‘One Asean’

Vehicles imported into the Philippines by other Asean-member countries are not slapped with tariffs. PHOTO BY BRIAN AFUANG

Vehicles imported into the Philippines by other Asean-member countries are not slapped with tariffs. PHOTO BY BRIAN AFUANG

(The forum was organized by the Association of Vehicle Importers and Distributors, but the speakers invited appeared to focus on issues related to vehicle manufacturing.—Editor)

ARE we ready for the Asean Economic Community (AEC)?

The Association of Vehicle Importers and Distributors (AVID) recently held a dialogue on the opportunities and directions Philippine businesses— especially the automotive sector—may take to maximize the benefits of the AEC.
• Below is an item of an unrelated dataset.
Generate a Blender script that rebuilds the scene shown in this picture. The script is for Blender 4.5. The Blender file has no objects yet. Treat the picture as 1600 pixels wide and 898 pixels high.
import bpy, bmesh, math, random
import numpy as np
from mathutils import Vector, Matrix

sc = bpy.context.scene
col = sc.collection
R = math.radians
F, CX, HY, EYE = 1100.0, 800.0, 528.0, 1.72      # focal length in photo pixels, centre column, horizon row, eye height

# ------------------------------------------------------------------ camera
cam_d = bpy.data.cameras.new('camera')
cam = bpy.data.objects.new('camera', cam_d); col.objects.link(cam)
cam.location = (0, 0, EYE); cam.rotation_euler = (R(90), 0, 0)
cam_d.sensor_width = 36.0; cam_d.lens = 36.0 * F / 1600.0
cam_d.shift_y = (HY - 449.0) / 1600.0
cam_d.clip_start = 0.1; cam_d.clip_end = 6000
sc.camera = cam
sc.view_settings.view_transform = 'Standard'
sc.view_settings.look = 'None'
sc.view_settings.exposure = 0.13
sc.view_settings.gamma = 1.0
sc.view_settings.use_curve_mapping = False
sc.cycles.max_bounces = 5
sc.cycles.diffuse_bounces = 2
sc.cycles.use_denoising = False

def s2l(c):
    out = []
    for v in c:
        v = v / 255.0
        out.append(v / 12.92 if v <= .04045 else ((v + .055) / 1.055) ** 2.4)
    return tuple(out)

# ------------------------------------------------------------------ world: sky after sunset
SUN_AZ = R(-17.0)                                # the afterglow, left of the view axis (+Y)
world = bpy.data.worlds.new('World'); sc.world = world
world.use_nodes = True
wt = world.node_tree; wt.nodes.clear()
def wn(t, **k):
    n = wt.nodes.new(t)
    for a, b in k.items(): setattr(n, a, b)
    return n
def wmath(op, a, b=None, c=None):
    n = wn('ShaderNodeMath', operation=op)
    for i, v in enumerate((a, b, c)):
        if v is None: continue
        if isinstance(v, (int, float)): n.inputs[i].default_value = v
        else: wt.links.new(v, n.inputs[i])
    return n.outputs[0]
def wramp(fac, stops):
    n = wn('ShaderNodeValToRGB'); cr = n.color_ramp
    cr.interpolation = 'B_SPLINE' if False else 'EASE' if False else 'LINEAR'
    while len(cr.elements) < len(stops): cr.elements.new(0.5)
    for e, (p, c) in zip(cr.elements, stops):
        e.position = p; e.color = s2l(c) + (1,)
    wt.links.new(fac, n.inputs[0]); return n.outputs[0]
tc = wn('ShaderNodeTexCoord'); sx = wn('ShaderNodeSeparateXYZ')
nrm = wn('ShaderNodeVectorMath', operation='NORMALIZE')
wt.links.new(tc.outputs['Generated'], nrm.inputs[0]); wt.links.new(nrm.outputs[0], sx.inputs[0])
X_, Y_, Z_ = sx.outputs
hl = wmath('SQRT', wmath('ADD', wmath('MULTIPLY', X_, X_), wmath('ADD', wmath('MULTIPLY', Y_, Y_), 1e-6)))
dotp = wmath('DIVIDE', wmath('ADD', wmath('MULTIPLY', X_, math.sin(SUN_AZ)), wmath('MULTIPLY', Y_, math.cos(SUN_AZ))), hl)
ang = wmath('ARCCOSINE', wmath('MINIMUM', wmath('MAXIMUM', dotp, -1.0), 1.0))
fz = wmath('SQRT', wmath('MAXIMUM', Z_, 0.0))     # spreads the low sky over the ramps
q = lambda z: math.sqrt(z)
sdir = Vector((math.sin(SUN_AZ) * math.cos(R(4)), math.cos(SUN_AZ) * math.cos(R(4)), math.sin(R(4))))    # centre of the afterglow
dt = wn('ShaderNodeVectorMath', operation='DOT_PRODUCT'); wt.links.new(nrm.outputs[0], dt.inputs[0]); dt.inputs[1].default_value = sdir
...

AVID is composed of 15 of the top vehicle importers in the Philippines. The group, formed in July 2010, is headed by Fe Perez-Agudo, president and chief operating officer of Hyundai Asia Resources Inc.
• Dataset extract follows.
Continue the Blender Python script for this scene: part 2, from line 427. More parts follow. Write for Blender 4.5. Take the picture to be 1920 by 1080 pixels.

Themed “Come Unity, Setting Directions for one Asean,” AVID’s fourth Thought Leadership Forum was led by a panel of experts that included Cielito Habito, chief of party at USAID’s Trade Related Technical Assistance for Development (TRADE) Project, Department of Trade and Industry Assistant Secretary Rafaelita Aldaba and Dr. Federico Macaranas of the Asian Institute of Management.

According to Habito, AEC is not just coming next year but is mostly already here, and it is encouraging Philippine entrepreneurs to focus on attracting the right investments in the right sectors to create value and gain greater participation in the regional production network.
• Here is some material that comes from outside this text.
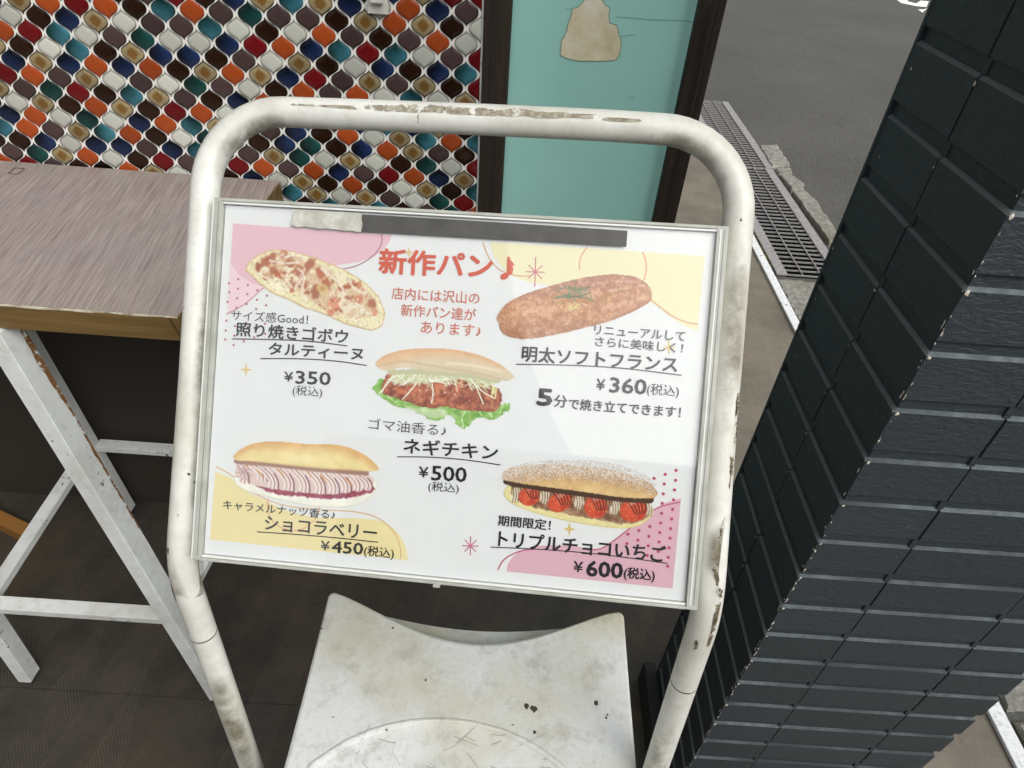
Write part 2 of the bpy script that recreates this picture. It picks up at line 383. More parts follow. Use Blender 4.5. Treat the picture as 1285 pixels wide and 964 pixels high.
def quad_bar(bm, p0, p1, w, d, side):
    """square bar from p0 to p1; side = direction of its width"""
    p0, p1 = Vector(p0), Vector(p1); t = (p1 - p0).normalized()
    s = (Vector(side) - t * t.dot(Vector(side))).normalized(); u = t.cross(s).normalized()
    add_box(bm, (-w / 2, -d / 2, 0), (w / 2, d / 2, (p1 - p0).length), 0.0022, (s, u, t), p0)
def sweep(path, r, seg=20, cap=True):
    """tube along a list of points"""
    P = [Vector(p) for p in path]; vs, fs = [], []
    t0 = (P[1] - P[0]).normalized(); nrm = t0.orthogonal().normalized()
    for i, p in enumerate(P):
        t = ((P[min(i + 1, len(P) - 1)] - P[max(i - 1, 0)])).normalized()
        nrm = (nrm - t * t.dot(nrm)).normalized(); b = t.cross(nrm)
        rr = r[i] if isinstance(r, (list, tuple)) else r
        for k in range(seg):
            a = 2 * math.pi * k / seg; vs.append(p + (nrm * math.cos(a) + b * math.sin(a)) * rr)
        if i:
            for k in range(seg):
                k2 = (k + 1) % seg; fs.append(((i - 1) * seg + k, (i - 1) * seg + k2, i * seg + k2, i * seg + k))
    if cap:
        fs.append(tuple(range(seg))[::-1]); fs.append(tuple((len(P) - 1) * seg + k for k in range(seg)))
    return vs, fs
def prism(bm, loops):
    """closed solid through a list of loops of equal length"""
    rows = [[bm.verts.new(p) for p in L] for L in loops]; n = len(rows[0])
    for a, b in zip(rows, rows[1:]):
        for k in range(n): bm.faces.new((a[k], a[(k + 1) % n], b[(k + 1) % n], b[k]))
    bm.faces.new(rows[0][::-1]); bm.faces.new(rows[-1])
def struct(o): o['kind'] = 'structure'; return o

# ------------------------------------------------------------------ ground
SILL_X0, SILL_X1 = 1.166, 1.204
def sheet(name, x0, x1, y0, y1, z, mat, nx=1, ny=1):
    return struct(mesh_obj(name, [(x0, y0, z), (x1, y0, z), (x1, y1, z), (x0, y1, z)], [(0, 1, 2, 3)], mat))
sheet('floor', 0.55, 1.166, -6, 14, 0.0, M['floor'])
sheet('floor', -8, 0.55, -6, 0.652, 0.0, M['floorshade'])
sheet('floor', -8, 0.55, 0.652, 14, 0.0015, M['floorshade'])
GX0, GX1, GY0, GY1 = 1.272, 1.505, 2.735, 5.375
def sheet_hole(name, x0, x1, y0, y1, z, mat):
    xs, ys = [x0, GX0, GX1, x1], [y0, GY0, GY1, y1]
    v = [(x, y, z) for y in ys for x in xs]; f = []
    for j in range(3):
        for i in range(3):
            if not (i == 1 and j == 1): f.append((j * 4 + i, j * 4 + i + 1, j * 4 + i + 5, j * 4 + i + 4))
    return struct(mesh_obj(name, v, f, mat))
sheet_hole('road', 1.166, 90, -60, 120, -0.012, M['asphalt'])
sheet('ground', -120, 1.166, -60, 120, -0.014, M['asphalt'])
bm = bmesh.new()     # drain channel below the grate: four walls and a bottom
z0, z1 = -0.45, -0.013
c = [(GX0, GY0), (GX1, GY0), (GX1, GY1), (GX0, GY1)]
b0 = [bm.verts.new((x, y, z0)) for x, y in c]; b1 = [bm.verts.new((x, y, z1)) for x, y in c]
for k in range(4): bm.faces.new((b0[k], b0[(k + 1) % 4], b1[(k + 1) % 4], b1[k]))
bm.faces.new(b0)
struct(bm_obj('drain_channel', bm, M['dark']))

# threshold strip with screws
st = thing('threshold_strip', 'long white metal threshold strip along the edge of the brown floor', 'threshold strip', (1.185, 0, 0))
box('strip', (SILL_X0 - 1.185, -1.5, 0.0), (SILL_X1 - 1.185, 7.0, 0.012), M['sill'], st, 0.003)
for k, y in enumerate([0.35, 0.85, 1.35, 1.85, 2.45, 2.88, 3.4, 3.9, 4.5]):
    vs, fs = sweep([(0, y, 0.0115), (0, y, 0.0135)], 0.0045, 10)
    mesh_obj('screw', vs, fs, M['rimdark'], st)

# drain grates: two sections
def grate(y0, y1, dx, label):
    g = thing('drain_grate', label, 'drain grate', (1.39 + dx, (y0 + y1) / 2, 0), 'drain grates along the road edge')
    h = (y1 - y0) / 2
    for sx in (-1, 1):
        xa = -0.165 if sx < 0 else 0.115
        box('side_plate', (xa, -h, -0.006), (xa + 0.05, h, 0.004), M['galv'], g, 0.0015)
    n = int((y1 - y0) / 0.0425)
    me = None
    for i in range(n + 1):
        yy = -h + 0.004 + i * (2 * h - 0.008) / n
        if me is None:
            o = box('cross_bar', (-0.1145, -0.0018, -0.006), (0.1145, 0.0018, 0.002), M['galv'], g); me = o.data
        else:
            o = bpy.data.objects.new('cross_bar', me); COL.objects.link(o); o.parent = g
        o.location = (0, yy, 0)
    for x in (-0.045, 0.045):
        box('rod', (x - 0.0025, -h + 0.002, 0.0025), (x + 0.0025, h - 0.002, 0.0065), M['galv'], g)
grate(2.735, 4.045, 0.0, 'steel drain grate section nearest the dark pillar, ending at the concrete patch')
grate(4.055, 5.375, 0.012, 'farther steel drain grate section, ending beside the dark wooden post')

# rough concrete kerb pieces
def slab(name, pts, zt, label, grp='concrete kerb pieces by the drain', seed=0, zb=-0.05):
    rnd = random.Random(seed); P = []
    n = len(pts)
    for i in range(n):
        a, b = Vector(pts[i]), Vector(pts[(i + 1) % n]); L = (b - a).length; k = max(1, int(L / 0.035))
        for q in range(k):
            p = a.lerp(b, q / k)
            if q: p += Vector((rnd.uniform(-1, 1), rnd.uniform(-1, 1))) * 0.006
            P.append(p)
    cx = sum((p for p in P), Vector((0, 0))) / len(P)
    def ring(s, z, j=0.0): return [Vector((cx.x + (p.x - cx.x) * s + rnd.uniform(-j, j), cx.y + (p.y - cx.y) * s + rnd.uniform(-j, j), z)) for p in P]
    bm = bmesh.new(); s1 = 1 - 0.012 / max(0.08, (P[0] - cx).length)
    loops = [ring(1, zb), ring(1.0, zt - 0.010, 0.001), ring(s1, zt, 0.001)]
    prism(bm, loops)
    o = bm_obj(name, bm, M['concrete']); tag(o, label, 'kerb stone', grp); return o
def fl(px, py): p = on(px, py, 'z', 0.0); return (p.x, p.y)
slab('kerb_stone', [fl(952, 184), fl(975, 183), fl(991, 209), fl(969, 211)], 0.012, 'grey concrete kerb piece farthest from the pillar, beside the grate joint', seed=1)
slab('kerb_stone', [fl(973, 213), fl(992, 212), fl(994, 221), fl(977, 220)], 0.010, 'smallest broken concrete kerb fragment, wedged between two larger kerb pieces', seed=2)
slab('kerb_stone', [fl(977, 221), fl(996, 223), fl(1009, 233), fl(1009, 240), fl(993, 240)], 0.014, 'rounded broken concrete kerb piece in the middle of the row', seed=3)
slab('kerb_stone', [fl(994, 242), fl(1009, 241), fl(1021, 252), fl(1047, 290), fl(1052, 306), fl(1040, 306)], 0.015, 'long wedge-shaped concrete kerb piece just left of the pillar edge', seed=4)
slab('kerb_stone', [(1.215, 2.05), (1.62, 2.05), (1.62, 2.70), (1.215, 2.70)], -0.002, 'weathered concrete slab between the near end of the drain grate and the pillar', seed=5)
slab('kerb_stone', [(1.225, 0.745), (1.62, 0.76), (1.62, 1.38), (1.225, 1.38)], 0.0, 'mossy concrete slab touching the right edge of the pillar, above the dark crack', seed=6)
slab('kerb_stone', [(1.235, 0.10), (1.62, 0.10), (1.62, 0.735), (1.225, 0.72)], 0.004, 'speckled grey concrete slab at the lower right corner, beyond the white strip', seed=7)
slab('kerb_stone', [(1.22, 1.39), (1.62, 1.39), (1.62, 2.04), (1.22, 2.04)], -0.003, 'concrete slab hidden mostly behind the black pillar', seed=8)
# dry grass tuft by the strip
rnd = random.Random(3); vs, fs = [], []
for k in range(420):
    y = rnd.uniform(2.75, 3.45); x = rnd.uniform(1.206, 1.222); h = rnd.uniform(0.006, 0.03); a = rnd.uniform(0, 6.28)
    dx, dy = math.cos(a) * 0.0013, math.sin(a) * 0.0013; lx, ly = rnd.uniform(-.014, .014), rnd.uniform(-.014, .014); n = len(vs)
    vs += [(x - dx, y - dy, -0.012), (x + dx, y + dy, -0.012), (x + lx, y + ly, h - .012)]; fs.append((n, n + 1, n + 2))
o = mesh_obj('dry_grass', vs, fs, plain('dry grass', rgb(150, 142, 96), 0.9), kind='stuff'); tag(o, 'thin line of dry yellow grass between the white strip and the drain grate', 'grass')
# white road marking far up the road
def decal(name, pts, z, mat, label, cat):
    vs = [Vector((p[0], p[1], z)) for p in pts]
    o = mesh_obj(name, vs, [tuple(range(len(vs)))], mat); tag(o, label, cat, 'white road marking strokes'); return o
decal('road_marking', [fl(1127, 0), fl(1131, 3), fl(1150, 7), fl(1163, 8), fl(1166, 1), fl(1156, 0), fl(1150, 3.5), fl(1140, 1), fl(1136, -6), fl(1120, -8)], -0.008, M['roadpaint'], 'curved white painted stroke on the asphalt, larger of the two at the top edge', 'road marking')
decal('road_marking', [fl(1152, 11), fl(1160, 11), fl(1164, 9.5), fl(1158, 15)], -0.008, M['roadpaint'], 'small white painted stroke on the asphalt, below the larger curved stroke', 'road marking')

# ------------------------------------------------------------------ shop building: wall, soffit
WY = 1.18
wall = thing('tiled_wall', 'shop wall covered with colourful lantern-shaped mosaic tiles in white grout', 'wall', (-0.12, WY, 0))
ox, oy, oz = -0.12, WY, 0
def wbox(name, a, b, mat, bev=0.0, kind=None):
    return box(name, (a[0] - ox, a[1] - oy, a[2]), (b[0] - ox, b[1] - oy, b[2]), mat, wall, bev, kind)
wbox('grout_bed', (-2.4, WY + 0.0005, 0.80), (-0.0765, WY + 0.20, 2.6), M['grout'])
wbox('lower_wall_board', (-2.4, WY - 0.002, 0.0), (-0.0765, WY + 0.20, 0.7995), M['wallplain'])
wbox('edge_trim', (-0.0762, WY - 0.005, 0.80), (-0.0735, WY + 0.20, 2.6), M['sill'])
ROWS = """ 10|. . . . . . . . . . . . . . . . . . R R|
  9| . . . . . . . . R B N S T S N W O N P |
  8|. . . S O R O B T O P G P P B S O S B W|
  7| . . W B N S W P P T W B W O P B P O W |
  6|. . O R T W P G W W N R O N T R T W P R|
  5| . S B W T B S N N B P W S B W N B N T |
  4|. . N S N O N O B S O S N R P S P S B R|
  3| . R O P S W P W G P W B O . O W T W S |
  2|. S P G R B T S P B N . . . . . . . . .|
  1| . W S B O S B R O W . S T P N T N S B |
  0|. N O W G W N O T S . P N B O W S T O T|
 -1| T O P S T O B W G W B N G B N O S P B |
 -2|B B N W N N P N T N P S G W S W B G W R|
 -3| P G S O W B R P . R O P O N P R O N S |
 -4|O R P B . O S W . B N W S B O B W S B T|
 -5| . . . . . . . . . . . T S W S P W G R |
 -6|. . . . . . . . . . . . . . . T . . . .|"""
MAP = {}
for ln in ROWS.split('\n'):
    j, s, _ = ln.split('|'); j = int(j)
    for q, ch in enumerate(s):
        if ch not in ' .': MAP[(q - 36, j)] = ch
PXT, PZT, UA, UB, SH = 0.04633, 0.0460, -0.1240, 1.0689, 0.0118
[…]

“As of January 2010, 99.6 percent of all the products we trade with Asean were all brought down to zero tariffs,” said Habito, adding that the only products that remain protected are the politically sensitive ones such as rice, sugar and, sometimes, other agricultural produce.

Habito stressed that AEC is more about complementation and less about competition, a program where several countries trade and benefit from one another.

“There’s no such thing as made in a particular country anymore; no ‘Made in China,’ no ‘Made in US.’ Boeing jet planes can already be called ‘Made in the World’ because if you dissect a Boeing airplane you see the whole United Nations in there in terms of different components,” he said.

According to Habito, the overall benefits of the AEC include an exchange of technology, allowing countries to help one another by building business partnerships. But he said there is a downside; if one country shuts down its production, its partner country is also affected.

The USAID official noted that AEC will push the country to bring down trade and investment barriers, which would build competitiveness and bring increased competition. This would lead to lower prices, better quality of products and wider choices for consumers.

According to Macaranas, technology is the driver for growth in countries such as Japan, China, Korea and India. He also encouraged a focus on earth-friendly and safe automotive parts.

“Many of us are talented in the software and hardware industries. The Philippines can focus on this for automotive parts so that we develop technologies related to these,” he said.

One of the things Macaranas also recommended is the building of testing centers that would ensure products are good and safe.

For Aldaba, industry upgrading is the best way to create jobs and to reduce poverty. She cited that only the manufacturing sector can employ a mix of workers, regardless of experience or educational attainment.

The challenge, according to Aldaba, is to create a single market and a single production pace, as well as deepen the country’s participation in regional production networks in order for the Philippines to take advantage of globalization and the AEC.

So, is the domestic auto sector ready for AEC? AVID said; “We are ready, and we should be ready.”